Mumbai, 34 gradi, è il mio giorno libero
Decido entusiasta di andare a far visita al mercato del centro
Aspetto l’autobus sgangherato che dalla verde e disagiata periferia, mi porta alla confusa e chiassosa città
Faccio un giretto nell’enorme mercato, un “centro commerciale” occidentale, all’aperto
Mi allontano per scattare delle fotografie e dipingere degli acquerelli, il tempo passa, non me ne accorgo
Alle 18.00 circa scende la sera, ed io affretto il passo verso la fermata dell’autobus più vicina
Sforzi inutili, ancora non sapevo che quella notte non l’avrei passata nella mia stanzetta dell’ospedale
Non avrei dormito sola quella notte, bensì abbracciata alla morte
L’autobus non arriva, il traffico sfrecciava rumoroso accanto a me, la gente si fermava per dirmi cose che non comprendevo
Sudata, preoccupata, stanca, sola e impaurita, guardo incantata un punto fisso, mentre il traffico suona incessantemente quel clacson maledetto
Qualcuno mi prende le caviglie, mi giro di scatto terrorizzata ed ai miei piedi, c’è un mucchietto di stracci sporchi e puzzolenti. Due occhi neri e lucidi mi fissano, mentre le sue ossute mani mi stringono forte le caviglie
Mi abbasso, gli porgo una carezza e dolcemente gli tolgo le mani dalle caviglie
Amrit, 17 anni, ha saputo solo dirmi di non lasciarlo solo
Lo visito con gli strumenti che porto sempre con me, la vita attorno continua veloce e rumorosa
Capisco subito che la situazione è disastrosa, era ormai la morte a guardarmi e chiedermi di non abbandonarlo
Mi siedo accanto a lui, gli accarezzo i ricci neri pieni di pidocchi.

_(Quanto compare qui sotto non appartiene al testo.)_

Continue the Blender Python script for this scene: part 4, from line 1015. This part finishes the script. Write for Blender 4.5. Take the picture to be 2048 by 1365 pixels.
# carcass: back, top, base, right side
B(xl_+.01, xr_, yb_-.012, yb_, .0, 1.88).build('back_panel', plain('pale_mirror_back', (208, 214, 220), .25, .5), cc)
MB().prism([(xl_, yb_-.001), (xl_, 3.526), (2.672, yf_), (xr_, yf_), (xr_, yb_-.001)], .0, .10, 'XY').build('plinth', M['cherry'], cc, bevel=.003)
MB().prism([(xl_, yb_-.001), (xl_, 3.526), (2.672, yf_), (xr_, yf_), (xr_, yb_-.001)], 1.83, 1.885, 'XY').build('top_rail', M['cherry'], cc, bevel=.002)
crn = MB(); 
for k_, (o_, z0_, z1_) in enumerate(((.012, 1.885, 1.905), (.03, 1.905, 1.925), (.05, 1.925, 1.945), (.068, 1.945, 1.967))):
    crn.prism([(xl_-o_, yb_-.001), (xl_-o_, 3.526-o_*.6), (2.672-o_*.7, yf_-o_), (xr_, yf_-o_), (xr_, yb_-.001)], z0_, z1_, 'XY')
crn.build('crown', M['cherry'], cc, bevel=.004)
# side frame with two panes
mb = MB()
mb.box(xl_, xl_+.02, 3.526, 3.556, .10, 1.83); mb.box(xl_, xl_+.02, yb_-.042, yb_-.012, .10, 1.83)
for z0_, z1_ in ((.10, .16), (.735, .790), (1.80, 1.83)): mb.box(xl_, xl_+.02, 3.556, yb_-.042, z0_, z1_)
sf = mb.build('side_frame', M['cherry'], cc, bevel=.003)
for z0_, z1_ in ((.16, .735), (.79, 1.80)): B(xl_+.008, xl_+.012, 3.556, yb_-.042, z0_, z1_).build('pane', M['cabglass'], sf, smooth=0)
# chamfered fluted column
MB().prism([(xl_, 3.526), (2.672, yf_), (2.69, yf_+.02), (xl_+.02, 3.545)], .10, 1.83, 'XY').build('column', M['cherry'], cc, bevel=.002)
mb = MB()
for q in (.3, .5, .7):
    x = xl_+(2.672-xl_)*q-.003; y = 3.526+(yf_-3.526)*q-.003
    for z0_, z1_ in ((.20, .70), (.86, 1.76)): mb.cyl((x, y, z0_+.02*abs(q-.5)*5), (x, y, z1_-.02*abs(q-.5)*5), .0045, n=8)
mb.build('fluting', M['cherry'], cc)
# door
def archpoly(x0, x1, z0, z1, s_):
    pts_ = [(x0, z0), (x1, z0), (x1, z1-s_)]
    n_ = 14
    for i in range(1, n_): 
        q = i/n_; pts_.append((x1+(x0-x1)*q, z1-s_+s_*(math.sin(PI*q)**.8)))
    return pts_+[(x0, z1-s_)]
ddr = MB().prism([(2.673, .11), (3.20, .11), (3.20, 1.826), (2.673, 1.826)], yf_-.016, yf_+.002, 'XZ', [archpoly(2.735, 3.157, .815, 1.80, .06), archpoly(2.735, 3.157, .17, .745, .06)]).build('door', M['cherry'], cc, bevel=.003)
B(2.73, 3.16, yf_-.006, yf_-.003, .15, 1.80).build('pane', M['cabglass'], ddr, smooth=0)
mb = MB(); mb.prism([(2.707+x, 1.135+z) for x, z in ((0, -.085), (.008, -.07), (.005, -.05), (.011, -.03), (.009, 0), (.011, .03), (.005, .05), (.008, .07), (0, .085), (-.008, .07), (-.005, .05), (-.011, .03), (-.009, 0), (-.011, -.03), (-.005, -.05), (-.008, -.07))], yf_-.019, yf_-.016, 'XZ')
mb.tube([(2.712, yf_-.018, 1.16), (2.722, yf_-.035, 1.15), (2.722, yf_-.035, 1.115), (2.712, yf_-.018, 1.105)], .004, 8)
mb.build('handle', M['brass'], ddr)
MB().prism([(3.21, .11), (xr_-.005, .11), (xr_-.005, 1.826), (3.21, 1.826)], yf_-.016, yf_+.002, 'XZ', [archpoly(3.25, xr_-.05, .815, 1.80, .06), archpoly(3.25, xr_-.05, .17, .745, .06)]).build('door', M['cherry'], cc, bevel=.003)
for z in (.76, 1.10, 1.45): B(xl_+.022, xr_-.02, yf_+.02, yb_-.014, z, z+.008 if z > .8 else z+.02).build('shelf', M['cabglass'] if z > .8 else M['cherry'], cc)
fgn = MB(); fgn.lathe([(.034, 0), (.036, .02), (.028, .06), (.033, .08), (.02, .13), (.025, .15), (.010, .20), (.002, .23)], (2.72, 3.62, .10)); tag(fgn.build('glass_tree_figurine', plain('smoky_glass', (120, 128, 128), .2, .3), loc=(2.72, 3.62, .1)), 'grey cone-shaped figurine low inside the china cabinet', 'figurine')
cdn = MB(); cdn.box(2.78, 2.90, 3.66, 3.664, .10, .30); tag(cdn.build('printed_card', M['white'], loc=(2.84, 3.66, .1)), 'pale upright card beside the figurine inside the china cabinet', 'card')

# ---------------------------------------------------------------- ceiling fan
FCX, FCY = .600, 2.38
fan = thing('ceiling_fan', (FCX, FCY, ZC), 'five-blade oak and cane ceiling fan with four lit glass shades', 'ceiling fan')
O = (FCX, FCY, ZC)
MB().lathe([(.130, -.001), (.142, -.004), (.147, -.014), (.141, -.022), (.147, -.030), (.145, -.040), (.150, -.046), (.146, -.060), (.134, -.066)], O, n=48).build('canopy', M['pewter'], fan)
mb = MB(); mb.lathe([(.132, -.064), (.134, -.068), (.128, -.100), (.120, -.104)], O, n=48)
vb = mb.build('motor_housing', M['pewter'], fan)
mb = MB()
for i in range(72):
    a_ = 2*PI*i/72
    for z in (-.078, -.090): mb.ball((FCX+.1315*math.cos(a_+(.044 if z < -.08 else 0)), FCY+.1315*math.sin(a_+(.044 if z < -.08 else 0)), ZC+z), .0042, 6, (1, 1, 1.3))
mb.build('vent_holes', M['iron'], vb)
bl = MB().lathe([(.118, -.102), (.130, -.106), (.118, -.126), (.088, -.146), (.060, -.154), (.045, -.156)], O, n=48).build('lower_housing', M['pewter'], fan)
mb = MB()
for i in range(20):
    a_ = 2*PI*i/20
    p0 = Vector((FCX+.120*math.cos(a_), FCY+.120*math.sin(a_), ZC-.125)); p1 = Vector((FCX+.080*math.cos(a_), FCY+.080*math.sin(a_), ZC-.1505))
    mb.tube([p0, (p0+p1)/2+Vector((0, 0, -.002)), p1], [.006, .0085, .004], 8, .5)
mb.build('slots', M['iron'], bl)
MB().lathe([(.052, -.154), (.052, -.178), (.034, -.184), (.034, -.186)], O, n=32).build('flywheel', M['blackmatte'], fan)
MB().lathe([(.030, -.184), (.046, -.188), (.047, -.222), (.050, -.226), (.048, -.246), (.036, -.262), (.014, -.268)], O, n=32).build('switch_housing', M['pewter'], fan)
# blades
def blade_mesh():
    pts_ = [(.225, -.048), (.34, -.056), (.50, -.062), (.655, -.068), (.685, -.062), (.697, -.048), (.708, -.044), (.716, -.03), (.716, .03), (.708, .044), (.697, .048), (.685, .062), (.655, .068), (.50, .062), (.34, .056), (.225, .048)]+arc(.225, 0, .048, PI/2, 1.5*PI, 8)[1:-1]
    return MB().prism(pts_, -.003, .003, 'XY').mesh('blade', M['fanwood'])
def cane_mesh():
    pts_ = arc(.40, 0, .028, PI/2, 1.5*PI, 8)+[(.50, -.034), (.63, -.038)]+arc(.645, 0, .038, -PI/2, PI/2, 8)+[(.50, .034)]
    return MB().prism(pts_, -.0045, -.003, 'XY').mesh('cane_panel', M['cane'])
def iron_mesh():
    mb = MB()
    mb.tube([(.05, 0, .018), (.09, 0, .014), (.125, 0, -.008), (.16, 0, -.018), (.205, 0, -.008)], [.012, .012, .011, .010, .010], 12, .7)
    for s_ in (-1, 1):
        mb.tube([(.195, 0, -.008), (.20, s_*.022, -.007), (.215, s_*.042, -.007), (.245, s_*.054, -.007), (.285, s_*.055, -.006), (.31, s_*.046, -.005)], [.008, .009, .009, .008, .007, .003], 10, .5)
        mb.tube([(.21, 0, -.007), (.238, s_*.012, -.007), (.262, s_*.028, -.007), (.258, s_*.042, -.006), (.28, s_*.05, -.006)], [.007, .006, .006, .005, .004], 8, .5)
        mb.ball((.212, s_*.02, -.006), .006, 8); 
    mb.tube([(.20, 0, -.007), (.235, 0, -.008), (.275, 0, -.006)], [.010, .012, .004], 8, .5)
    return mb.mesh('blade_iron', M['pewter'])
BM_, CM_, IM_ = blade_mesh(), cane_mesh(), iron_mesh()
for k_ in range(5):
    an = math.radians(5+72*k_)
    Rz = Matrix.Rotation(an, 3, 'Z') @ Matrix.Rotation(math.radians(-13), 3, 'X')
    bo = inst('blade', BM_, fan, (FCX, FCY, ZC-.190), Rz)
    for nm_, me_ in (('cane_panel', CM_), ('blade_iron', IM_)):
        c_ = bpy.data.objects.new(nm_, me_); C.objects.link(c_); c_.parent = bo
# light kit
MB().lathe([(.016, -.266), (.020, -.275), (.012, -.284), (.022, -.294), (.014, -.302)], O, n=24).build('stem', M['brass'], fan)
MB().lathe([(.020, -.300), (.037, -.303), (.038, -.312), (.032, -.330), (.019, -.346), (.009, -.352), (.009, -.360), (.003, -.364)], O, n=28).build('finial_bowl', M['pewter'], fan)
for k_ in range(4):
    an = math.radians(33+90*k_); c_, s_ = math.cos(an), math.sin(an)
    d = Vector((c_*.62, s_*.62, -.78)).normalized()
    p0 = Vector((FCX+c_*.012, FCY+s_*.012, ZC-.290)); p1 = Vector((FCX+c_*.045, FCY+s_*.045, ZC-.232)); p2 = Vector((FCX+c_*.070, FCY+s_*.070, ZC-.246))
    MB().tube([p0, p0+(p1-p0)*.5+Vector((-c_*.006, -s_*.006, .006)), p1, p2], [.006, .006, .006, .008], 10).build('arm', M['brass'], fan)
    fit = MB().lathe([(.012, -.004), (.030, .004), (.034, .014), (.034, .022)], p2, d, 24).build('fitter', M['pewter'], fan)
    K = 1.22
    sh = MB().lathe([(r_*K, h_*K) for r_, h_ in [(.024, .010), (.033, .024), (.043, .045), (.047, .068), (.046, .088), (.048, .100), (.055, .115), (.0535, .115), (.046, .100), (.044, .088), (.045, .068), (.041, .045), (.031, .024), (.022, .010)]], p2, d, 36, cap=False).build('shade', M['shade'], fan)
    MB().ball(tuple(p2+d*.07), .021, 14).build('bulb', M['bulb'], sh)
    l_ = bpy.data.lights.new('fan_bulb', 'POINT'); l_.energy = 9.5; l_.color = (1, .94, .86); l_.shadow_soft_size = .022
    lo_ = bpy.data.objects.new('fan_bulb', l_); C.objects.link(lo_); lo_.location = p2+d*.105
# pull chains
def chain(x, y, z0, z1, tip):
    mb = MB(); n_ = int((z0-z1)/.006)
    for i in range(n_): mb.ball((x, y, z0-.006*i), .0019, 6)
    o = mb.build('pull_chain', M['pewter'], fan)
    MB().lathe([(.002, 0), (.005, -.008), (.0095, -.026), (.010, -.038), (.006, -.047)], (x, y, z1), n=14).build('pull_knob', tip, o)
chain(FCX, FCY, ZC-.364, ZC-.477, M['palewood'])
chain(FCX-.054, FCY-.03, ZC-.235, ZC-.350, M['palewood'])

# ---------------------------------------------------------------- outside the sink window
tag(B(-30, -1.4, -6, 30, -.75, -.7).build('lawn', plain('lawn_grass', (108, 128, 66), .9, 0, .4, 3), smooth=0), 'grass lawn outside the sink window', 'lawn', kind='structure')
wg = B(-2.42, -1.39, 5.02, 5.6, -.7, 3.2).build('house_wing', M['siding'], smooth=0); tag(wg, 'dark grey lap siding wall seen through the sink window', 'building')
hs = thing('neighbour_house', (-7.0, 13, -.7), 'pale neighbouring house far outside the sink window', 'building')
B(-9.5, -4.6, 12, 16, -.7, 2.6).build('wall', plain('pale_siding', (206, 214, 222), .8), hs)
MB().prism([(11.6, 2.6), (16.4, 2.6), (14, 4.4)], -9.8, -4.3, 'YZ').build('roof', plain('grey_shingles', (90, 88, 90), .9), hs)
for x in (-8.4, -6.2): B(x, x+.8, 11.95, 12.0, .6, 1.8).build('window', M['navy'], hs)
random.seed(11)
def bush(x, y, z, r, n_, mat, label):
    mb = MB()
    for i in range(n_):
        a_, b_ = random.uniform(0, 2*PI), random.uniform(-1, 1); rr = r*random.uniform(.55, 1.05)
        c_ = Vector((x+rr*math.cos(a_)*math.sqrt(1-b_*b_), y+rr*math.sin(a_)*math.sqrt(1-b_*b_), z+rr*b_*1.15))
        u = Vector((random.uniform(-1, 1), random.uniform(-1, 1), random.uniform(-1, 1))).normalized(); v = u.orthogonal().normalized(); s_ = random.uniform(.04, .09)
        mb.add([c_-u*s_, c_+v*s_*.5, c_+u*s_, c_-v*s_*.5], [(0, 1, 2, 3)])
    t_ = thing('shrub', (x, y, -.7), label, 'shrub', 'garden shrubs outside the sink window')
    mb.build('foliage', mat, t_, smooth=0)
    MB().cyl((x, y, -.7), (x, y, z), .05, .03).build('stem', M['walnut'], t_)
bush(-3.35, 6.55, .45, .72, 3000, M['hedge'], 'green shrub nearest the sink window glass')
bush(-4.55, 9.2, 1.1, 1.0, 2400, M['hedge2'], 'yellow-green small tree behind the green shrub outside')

Lui si accoccola su di me ed io lo abbraccio, come due pezzi di puzzle che s’incastrano perfettamente
Scende la notte, nessuno al mondo sa dove mi trovo, le mie braccia non hanno mai lasciato Amrit
Le ore scorrevano e il suo cuore batteva sul mio petto sempre più flebile e lento
Mi addormento
Qualcuno mi sposta e mi strattona, apro a fatica gli occhi, il cielo è chiaro ma non c’è ancora il sole, non capisco nulla
Alcuni uomini hanno strappato Amrit dalle mie braccia e lo hanno caricato su un carretto, occupato già da altri corpi
Mi sono sentita strappare il cuore dal petto e le viscere dall’addome, Dio che dolore!
Corro al carretto, lo cerco, gli occhi neri della morte mi guardavano, ora vuoti e opachi
Le lacrime mi scendevano senza piangere, senza fare rumore e non sono finite mai.